Several community groups, including the Chambersburg Area Council for the Arts, the Chambersburg Area School District, Downtown Chambersburg Inc., the Franklin County Literacy Council and others, partnered to get the program off the ground.

"Literature is an art form that we don't often get to support," said Anne Finucane of the arts council. "This is a public forum for celebrating reading."

The 104-page work by Paul Fleischman is geared toward teens and adults and tells the tale of the Battle of Bull Run in Manassas, Va., from the viewpoint of a dozen participants.

From a young drummer boy, a nurse and a wife, to both Northern and Southern soldiers, organizers of "Chambersburg Reads ..." expect the community will sympathize with and be intrigued by the characters.

"We didn't want something too difficult or easy," Finucane said. "This is unique in its appeal to adults and youths."

The Civil War is also always a hot topic in this region, where Chambersburg was known as a stop on the Underground Railroad and as the only northern town burned during the war, she said.

Each chapter is short - no more than two pages - which Keller thinks will make it easier for adults and children to read.

Schoolchildren too young to read the book will do other Civil War-related activities in school this fall, Keller said.
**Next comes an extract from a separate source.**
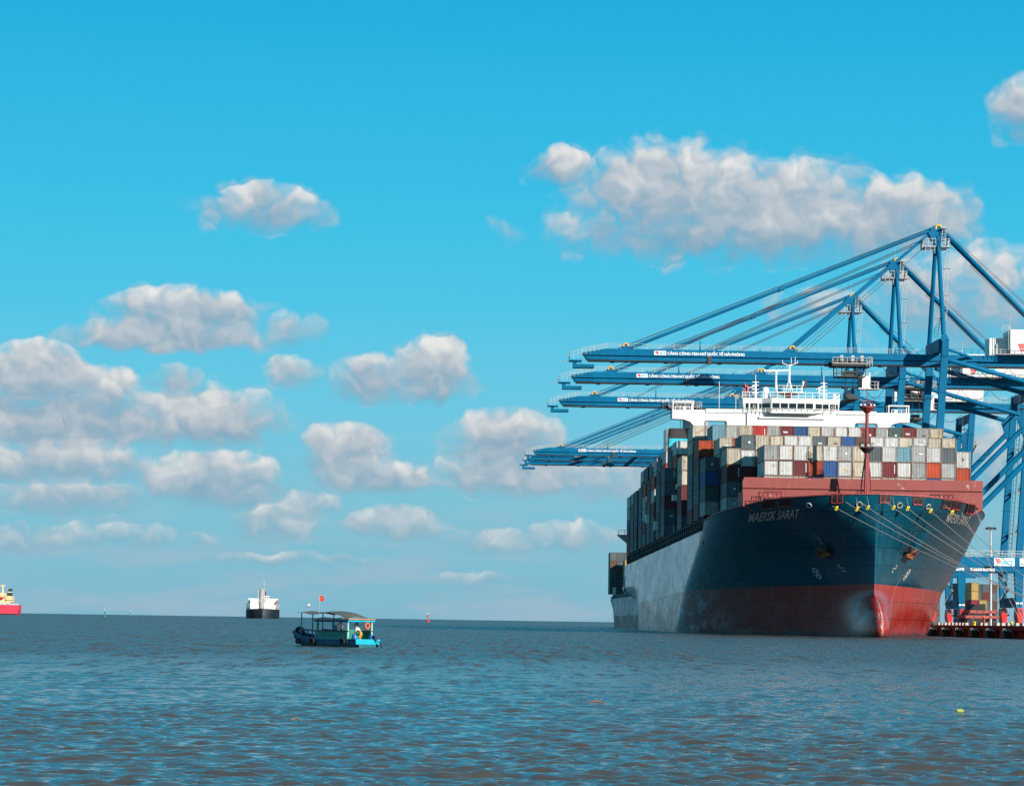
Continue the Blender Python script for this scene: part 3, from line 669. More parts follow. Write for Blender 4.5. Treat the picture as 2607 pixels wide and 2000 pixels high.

But the first public reading event will be Saturday, when the Conococheague Players read several chapters from "Bull Run" at 2 p.m. at the Coyle Free Library in Chambersburg.

Events will continue throughout the summer and fall.

The Conococheague Players will again read selected chapters on Sept. 26 at First United Methodist Church and on Oct. 11 at a TGIF event at the First Lutheran Church.

The reading program ends Nov. 2, with a Civil War Connections seminar featuring more readings from the book.

Keller said she didn't know what the community response will be, but she said she hopes to bring it back in the future with a different book.

Copies of "Bull Run" are available at area bookstores and libraries, including Border's Books in Hagerstown; and Coyle Free Library, Mason's Rare and Used Books, Northwood Books, Ragged Edge Library, Twice Read Books and Waldenbooks, all in Chambersburg.